L’extension des horaires d’ouverture au public demande de manière générale un accroissement du temps global de service public. Or, selon un rapport de l’IGB, les cadres A et B passent moins de 15 % de leur temps en service public. Il s’agit donc à la fois de réorganiser le travail et de recruter, notamment des personnels non issus des filières bibliothèques, par exemple des vacataires étudiants, voire d’externaliser la prestation. Le travail en réseau permet de miser sur la complémentarité des établissements et de mutualiser les moyens, notamment en personnel, y compris entre BU et BM. Il s’agit aussi de prendre en compte les réalités du territoire, par exemple les horaires des établissements des environs et ceux des transports en commun ou un environnement professionnel qui peut amener à ouvrir sur le temps du midi. L’extension des horaires peut se penser comme une alternance de moments offrant des services différents (retours et consultation libre, avec automates et signalétique efficace –éventuellement dans des espaces spécifiques comme les carrels de la Bulac– vs. médiation et personnalisation). Elle reste cependant difficile à concilier avec les baisses de financements.
Bibliothèques en périphérie : un rôle politique central
L’innovation pouvant prendre sa source dans des exemples étrangers, deux communications évoquent les bibliothèques argentines pour interroger le rôle politique de ces institutions dans des contextes nationaux différents. Christophe Evans (BPI) évoque la première phase de l’enquête collective « Lire et écrire dans les périphéries urbaines » dirigée par Denis Merklen dans le cadre d'un programme ECOS-SUD. Il s’agissait d’abord, en octobre-novembre 2014, de mener une série d’observations dans cinq bibliothèques populaires d’un réseau de Buenos Aires, coordonnées par une université, et d’entretiens avec des professionnels. Initiatives privées d'un groupe d'habitants (vecinos), les bibliothèques populaires argentines ont une visée d’information, d’éducation, de loisir et d’animation culturelle. Lancées en 1866, elles ont très vite bénéficié d’un soutien public (subventions, aide logistique et formation). Leur nombre est passé de 200 en 1876, à 1 000 en 1990 et plus de 2 000 aujourd'hui. Largement ouvertes et proposant de nombreux ateliers (cours d'horticulture, cours équivalent primaire), elles sont aussi payantes et fonctionnent à l'ancienne : fichiers papier, faible accès libre aux collections, bibliothécaires bénévoles globalement peu formés (avec parfois un professionnel à temps partiel), locaux de fortune ou partagés et fonds constitués surtout à partir de dons.

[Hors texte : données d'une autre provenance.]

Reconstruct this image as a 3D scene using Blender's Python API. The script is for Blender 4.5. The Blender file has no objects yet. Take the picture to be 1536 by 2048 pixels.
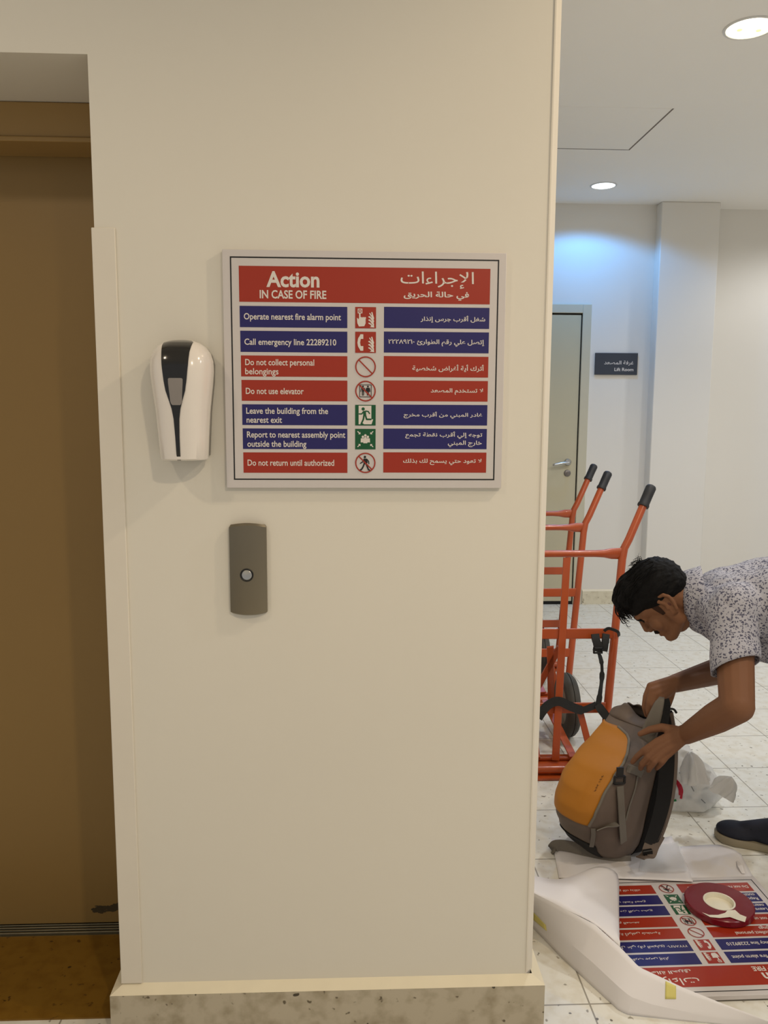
import bpy, bmesh, math, random
from mathutils import Vector, Matrix, Euler, noise
from mathutils.bvhtree import BVHTree
random.seed(7)
S = bpy.context.scene
COL = S.collection
PI = math.pi

# ---------------------------------------------------------------- camera
FPX = 1600.0
CAM = Vector((0.0, -1.69, 1.406))
_p, _y, _r = [math.radians(v) for v in (7.3, 2.4, 0.3)]
FW = Vector((math.sin(_y)*math.cos(_p), math.cos(_y)*math.cos(_p), -math.sin(_p)))
_rt = Vector((math.cos(_y), -math.sin(_y), 0))
_up = _rt.cross(FW)
RT = _rt*math.cos(_r) + _up*math.sin(_r)
UP = _up*math.cos(_r) - _rt*math.sin(_r)
cd = bpy.data.cameras.new('camera')
cd.sensor_fit = 'VERTICAL'; cd.sensor_height = 36; cd.sensor_width = 27
cd.lens = FPX*36/2048; cd.clip_start = 0.05; cd.clip_end = 60
cam = bpy.data.objects.new('camera', cd); COL.objects.link(cam)
cam.matrix_world = Matrix(((RT.x, UP.x, -FW.x, CAM.x), (RT.y, UP.y, -FW.y, CAM.y), (RT.z, UP.z, -FW.z, CAM.z), (0, 0, 0, 1)))
S.camera = cam

def ray(u, v): return FW + RT*((u-768)/FPX) - UP*((v-1024)/FPX)
def at(u, v, d): return CAM + ray(u, v)*d                      # measured picture point and distance -> place
def onz(u, v, z=0.0):
    r = ray(u, v); return CAM + r*((z-CAM.z)/r.z)
def ony(u, v, y=0.0):
    r = ray(u, v); return CAM + r*((y-CAM.y)/r.y)

# ---------------------------------------------------------------- world, lights, exposure
S.view_settings.view_transform = 'Standard'; S.view_settings.look = 'None'
S.view_settings.exposure = 0.13; S.view_settings.gamma = 1.0
w = bpy.data.worlds.new('world'); S.world = w; w.use_nodes = True
bg = w.node_tree.nodes['Background']
bg.inputs[0].default_value = (1.0, 0.97, 0.92, 1); bg.inputs[1].default_value = 0.36

CEIL = 2.8165
WARM = (1.0, 0.81, 0.57); NEUT = (0.97, 0.98, 1.0); COOL = (0.10, 0.42, 1.0)
def lamp(name, loc, watts, col, angle=150, blend=0.6, rad=0.05):
    l = bpy.data.lights.new(name, 'SPOT'); l.energy = watts; l.color = col
    l.spot_size = math.radians(angle); l.spot_blend = blend; l.shadow_soft_size = rad
    o = bpy.data.objects.new(name, l); COL.objects.link(o); o.location = loc
    return o
# downlights of the lobby in front of the wall
lamp('lobby_lamp', (0.80, -2.35, CEIL-0.03), 64, WARM, 160, 0.5, 0.05)
lamp('lobby_lamp', (1.45, -0.62, CEIL-0.03), 42, WARM, 165, 0.4, 0.04)
lamp('lobby_lamp', (-1.25, -1.35, CEIL-0.03), 20, WARM, 165, 0.5, 0.05)
# downlights of the corridor behind
lamp('corridor_lamp', (1.463, 1.42, CEIL-0.03), 46, NEUT, 150, 0.5, 0.06)
lamp('corridor_lamp', (1.595, 3.522, CEIL-0.03), 26, COOL, 146, 0.22, 0.06)
for lx, ly, e in ((3.3, 1.42, 46), (3.3, 3.2, 30), (2.6, -0.5, 36)):
    lamp('corridor_lamp', (lx, ly, CEIL-0.03), e, NEUT, 160, 0.5, 0.06)

# ---------------------------------------------------------------- materials
def lin(c):
    return tuple((x/12.92 if x <= 0.04045 else ((x+0.055)/1.055)**2.4) for x in [v/255 for v in c]) + (1,)
class NT:
    def __init__(s, m): s.t = m.node_tree; s.b = s.t.nodes['Principled BSDF']
    def n(s, typ, **kw):
        nd = s.t.nodes.new(typ)
        for k, v in kw.items(): setattr(nd, k, v)
        return nd
    def l(s, a, b): s.t.links.new(a, b)
def mat(name, rgb, rough=0.5, metal=0.0, spec=0.5, var=0.0, vscale=8.0, bump=0.0, bscale=60.0, coat=0.0, srgb=True, emit=None, es=0):
    m = bpy.data.materials.new(name); m.use_nodes = True
    k = NT(m); c = lin(rgb) if srgb else tuple(rgb)+(1,)
    k.b.inputs['Base Color'].default_value = c
    k.b.inputs['Roughness'].default_value = rough; k.b.inputs['Metallic'].default_value = metal
    k.b.inputs['Specular IOR Level'].default_value = spec; k.b.inputs['Coat Weight'].default_value = coat
    if emit: k.b.inputs['Emission Color'].default_value = tuple(emit)+(1,); k.b.inputs['Emission Strength'].default_value = es
    if var > 0 or bump > 0: tc = k.n('ShaderNodeTexCoord')
    if var > 0:
        nz = k.n('ShaderNodeTexNoise'); nz.inputs['Scale'].default_value = vscale; nz.inputs['Detail'].default_value = 4
        k.l(tc.outputs['Object'], nz.inputs['Vector'])
        mx = k.n('ShaderNodeMix', data_type='RGBA')
        mx.inputs['A'].default_value = tuple(max(0, x*(1-var)) for x in c[:3])+(1,)
        mx.inputs['B'].default_value = tuple(min(1, x*(1+var)) for x in c[:3])+(1,)
        k.l(nz.outputs['Fac'], mx.inputs['Factor']); k.l(mx.outputs['Result'], k.b.inputs['Base Color'])
    if bump > 0:
        n2 = k.n('ShaderNodeTexNoise'); n2.inputs['Scale'].default_value = bscale; n2.inputs['Detail'].default_value = 3
        k.l(tc.outputs['Object'], n2.inputs['Vector'])
        bp = k.n('ShaderNodeBump'); bp.inputs['Strength'].default_value = bump; bp.inputs['Distance'].default_value = 0.002
        k.l(n2.outputs['Fac'], bp.inputs['Height']); k.l(bp.outputs['Normal'], k.b.inputs['Normal'])
    return m

def terrazzo(name, base, fleck, dark, joints=False, jit=0.02, fl=0.5):
    m = bpy.data.materials.new(name); m.use_nodes = True; k = NT(m)
    tc = k.n('ShaderNodeTexCoord')
    def noise_ramp(scale, lo, hi, detail=2, sc=None):
        v = tc.outputs['Object']
        if sc:
            mp = k.n('ShaderNodeMapping'); mp.inputs['Scale'].default_value = sc; k.l(v, mp.inputs['Vector']); v = mp.outputs['Vector']
        nz = k.n('ShaderNodeTexNoise'); nz.inputs['Scale'].default_value = scale; nz.inputs['Detail'].default_value = detail
        k.l(v, nz.inputs['Vector'])
        mr = k.n('ShaderNodeMapRange'); mr.inputs['From Min'].default_value = lo; mr.inputs['From Max'].default_value = hi
        k.l(nz.outputs['Fac'], mr.inputs['Value']); return mr.outputs['Result']
    def mixc(a, b, f):
        mx = k.n('ShaderNodeMix', data_type='RGBA')
        for sk, val in (('A', a), ('B', b)):
            if isinstance(val, tuple): mx.inputs[sk].default_value = val
            else: k.l(val, mx.inputs[sk])
        k.l(f, mx.inputs['Factor']); return mx.outputs['Result']
    c = mixc(lin(base), lin(fleck), noise_ramp(26, 0.45, 0.75, 3))
    c = mixc(c, lin(dark), noise_ramp(48, 0.665, 0.72, 2))
    c = mixc(c, lin(tuple(int(x*0.72) for x in dark)), noise_ramp(36, 0.735, 0.755, 1))
    if joints:
        sp = k.n('ShaderNodeSeparateXYZ'); k.l(tc.outputs['Object'], sp.inputs['Vector'])
        outs = []
        for ax, off in (('X', 0.57), ('Y', 0.034)):
            a = k.n('ShaderNodeMath', operation='SUBTRACT'); k.l(sp.outputs[ax], a.inputs[0]); a.inputs[1].default_value = off
            d = k.n('ShaderNodeMath', operation='DIVIDE'); k.l(a.outputs[0], d.inputs[0]); d.inputs[1].default_value = 0.31
            f = k.n('ShaderNodeMath', operation='ADD'); k.l(d.outputs[0], f.inputs[0]); f.inputs[1].default_value = 0.5
            g = k.n('ShaderNodeMath', operation='FRACT'); k.l(f.outputs[0], g.inputs[0])
            h = k.n('ShaderNodeMath', operation='SUBTRACT'); k.l(g.outputs[0], h.inputs[0]); h.inputs[1].default_value = 0.5
            b = k.n('ShaderNodeMath', operation='ABSOLUTE'); k.l(h.outputs[0], b.inputs[0]); outs.append(b.outputs[0])
        mn = k.n('ShaderNodeMath', operation='MINIMUM'); k.l(outs[0], mn.inputs[0]); k.l(outs[1], mn.inputs[1])
        mr = k.n('ShaderNodeMapRange'); mr.inputs['From Min'].default_value = 0.0045; mr.inputs['From Max'].default_value = 0.0085
        mr.inputs['To Min'].default_value = 0.75; mr.inputs['To Max'].default_value = 0.0
        k.l(mn.outputs[0], mr.inputs['Value'])
        c = mixc(c, lin((112, 104, 88)), mr.outputs['Result'])
    k.l(c, k.b.inputs['Base Color'])
    k.b.inputs['Roughness'].default_value = 0.34; k.b.inputs['Specular IOR Level'].default_value = 0.4
    return m

M = {}
M['wall'] = mat('wall_paint', (226, 221, 209), 0.55, spec=0.3, var=0.025, vscale=2.2, bump=0.06, bscale=90)
M['wallback'] = mat('corridor_paint', (229, 225, 217), 0.6, spec=0.3, var=0.02, vscale=2)
M['ceil'] = mat('ceiling_paint', (247, 244, 238), 0.8, spec=0.2, var=0.015, vscale=2)
M['guard'] = mat('guard_paint', (226, 219, 206), 0.5, spec=0.35, var=0.03, vscale=9)
M['cream'] = mat('cream_paint', (232, 222, 196), 0.5, var=0.05, vscale=20)
M['floor'] = terrazzo('terrazzo_tile', (230, 228, 219), (216, 210, 194), (158, 152, 138), joints=True)
M['skirt'] = terrazzo('terrazzo_skirting', (190, 180, 160), (156, 144, 120), (104, 94, 76))
M['skirtback'] = terrazzo('terrazzo_skirting_light', (222, 214, 190), (206, 196, 170), (170, 158, 132))
M['slab'] = terrazzo('brown_marble', (126, 92, 28), (112, 78, 18), (84, 56, 14))
M['black'] = mat('black_paint', (14, 14, 15), 0.45)
M['gap'] = mat('dark_gap', (10, 9, 8), 0.8)
M['alu'] = mat('threshold_metal', (138, 132, 112), 0.35, metal=0.85, var=0.1, vscale=40)
M['frame'] = mat('beige_door_frame', (200, 194, 172), 0.45, var=0.02)
M['leaf'] = mat('beige_door_leaf', (194, 186, 158), 0.45, var=0.03, vscale=3)
M['steel'] = mat('brushed_steel', (190, 190, 188), 0.28, metal=1.0)
M['signwhite'] = mat('sign_white', (208, 202, 200), 0.35, var=0.01)
M['signedge'] = mat('sign_edge', (205, 202, 200), 0.4)
M['red'] = mat('sign_red', (160, 44, 18), 0.35)
M['blue'] = mat('sign_blue', (34, 29, 98), 0.35)
M['green'] = mat('sign_green', (12, 84, 46), 0.35)
M['lettering'] = mat('sign_lettering', (222, 215, 208), 0.4)
M['plaque'] = mat('plaque_charcoal', (52, 58, 68), 0.4)
M['gloss'] = mat('gloss_white_plastic', (235, 228, 220), 0.16, spec=0.5, coat=0.4)
M['glossblack'] = mat('gloss_black_plastic', (16, 14, 13), 0.15, coat=0.4)
M['grey'] = mat('grey_plastic', (116, 112, 106), 0.4)
M['window'] = mat('frosted_window', (140, 134, 130), 0.3)
M['bronze'] = mat('brushed_bronze_plate', (128, 120, 104), 0.36, metal=0.75, var=0.06, vscale=5)
M['orange'] = mat('orange_paint', (174, 76, 30), 0.32, coat=0.25, var=0.06, vscale=14)
M['rubber'] = mat('black_rubber', (30, 31, 34), 0.55, bump=0.2, bscale=200)
M['tyre'] = mat('tyre_rubber', (74, 72, 66), 0.75, var=0.12, vscale=20)
M['hub'] = mat('grey_hub', (142, 134, 118), 0.5, metal=0.4)
M['webbing'] = mat('black_webbing', (26, 26, 26), 0.6, bump=0.4, bscale=300)
M['skin'] = mat('skin', (122, 84, 60), 0.6, spec=0.22, var=0.06, vscale=22, bump=0.08, bscale=220)
M['skindark'] = mat('lip_skin', (96, 58, 48), 0.5)
M['hair'] = mat('black_hair', (12, 11, 12), 0.68, spec=0.14, bump=0.5, bscale=260)
M['trouser'] = mat('navy_trousers', (22, 24, 34), 0.8, bump=0.2, bscale=150)
M['shoe'] = mat('navy_canvas', (24, 28, 44), 0.75, bump=0.3, bscale=260)
M['sole'] = mat('beige_sole', (150, 140, 118), 0.6)
M['yellow'] = mat('mustard_nylon', (176, 112, 14), 0.6, var=0.08, vscale=12, bump=0.25, bscale=40)
M['taupe'] = mat('taupe_nylon', (104, 90, 80), 0.7, var=0.06, vscale=18, bump=0.3, bscale=50)
M['strapgrey'] = mat('grey_webbing', (112, 106, 97), 0.65, bump=0.3, bscale=300)
M['mesh'] = mat('black_mesh_fabric', (20, 19, 20), 0.85, bump=0.3, bscale=300)
M['paper'] = mat('white_paper', (234, 230, 230), 0.6, spec=0.3, var=0.01)
M['masking'] = mat('yellow_masking_tape', (220, 208, 120), 0.6)
M['tapecore'] = mat('cream_card', (236, 231, 212), 0.6)
M['bagred'] = mat('print_red', (206, 30, 58), 0.5)
M['baggreen'] = mat('print_green', (28, 132, 70), 0.5)
M['baggrey'] = mat('print_grey', (150, 150, 150), 0.5)
M['stain'] = mat('black_stain', (66, 54, 30), 0.7, var=0.4, vscale=60)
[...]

À partir d’une comparaison entre une bibliothèque d’Orléans-La Source et une de ces bibliothèques de Buenos Aires, Sina Safadi, doctorant à l’EHESS, montre que du politique se fait et s'exprime dans ces espaces, quoique sous des formes différentes. Les difficultés d’accès au terrain à Orléans-La Source et les attentes à l’égard de l’enquête à Buenos Aires sont les signes opposés de ces enjeux. À La Source, l’affirmation d’un attachement à l’ouverture à tous se traduit notamment par un travail conjoint de la bibliothèque avec le monde scolaire et une volonté de modernisation, mais le lieu reste conçu comme un terrain neutre où ne doivent pas se rejouer les oppositions idéologiques. La bibliothèque associative observée en Argentine, gérée par deux salariés financés sur fonds publics, propose de nombreux ateliers et peut être utilisée pour d’autres fonctions. La dimension politique y est d’autant mieux assumée que ces bibliothèques émergent souvent en réponse à une crise sociale. Les habitants se montrent fortement attachés à ces institutions et considèrent les bibliothécaires comme des personnalités référentes. Les difficultés budgétaires menacent malheureusement souvent la pérennité de ces organisations.
Des conditions de l’innovation
Christelle Di Pietro, élève conservateur, s’interroge sur le pilotage de l'innovation en bibliothèque, à partir de réflexions sur l’innovation et le management dans d’autres services publics. Cette démarche implique de partir des besoins du terrain (notamment à partir de focus groups) pour construire des réponses adéquates, éventuellement en collaboration avec les publics intéressés (comme à la BU d’Angers) et en s'inspirant d'autres expériences. Elle suppose d’oser tenter des choses nouvelles, sans crainte de l'échec, mais sans persévérer dans l'erreur. Elle est favorisée par une organisation souple (fiches de postes adaptables) et transversale. Des chargés de missions spécialisés (par exemple à la BU de Bordeaux), éventuellement externes (ex : BDY), peuvent être chargés de repenser l’organisation mais surtout de porter des projets et de les expliquer aux équipes de manière rassurante. La méthode du « design de services » (qui transpose pour la mise en place de nouveaux services des méthodes issues du design de produit, notamment les principes d’efficience et de meilleur usage) peut être employée utilement. L'innovation ne peut toutefois s'envisager que sur la durée et nécessite par conséquent un support pérenne de la tutelle.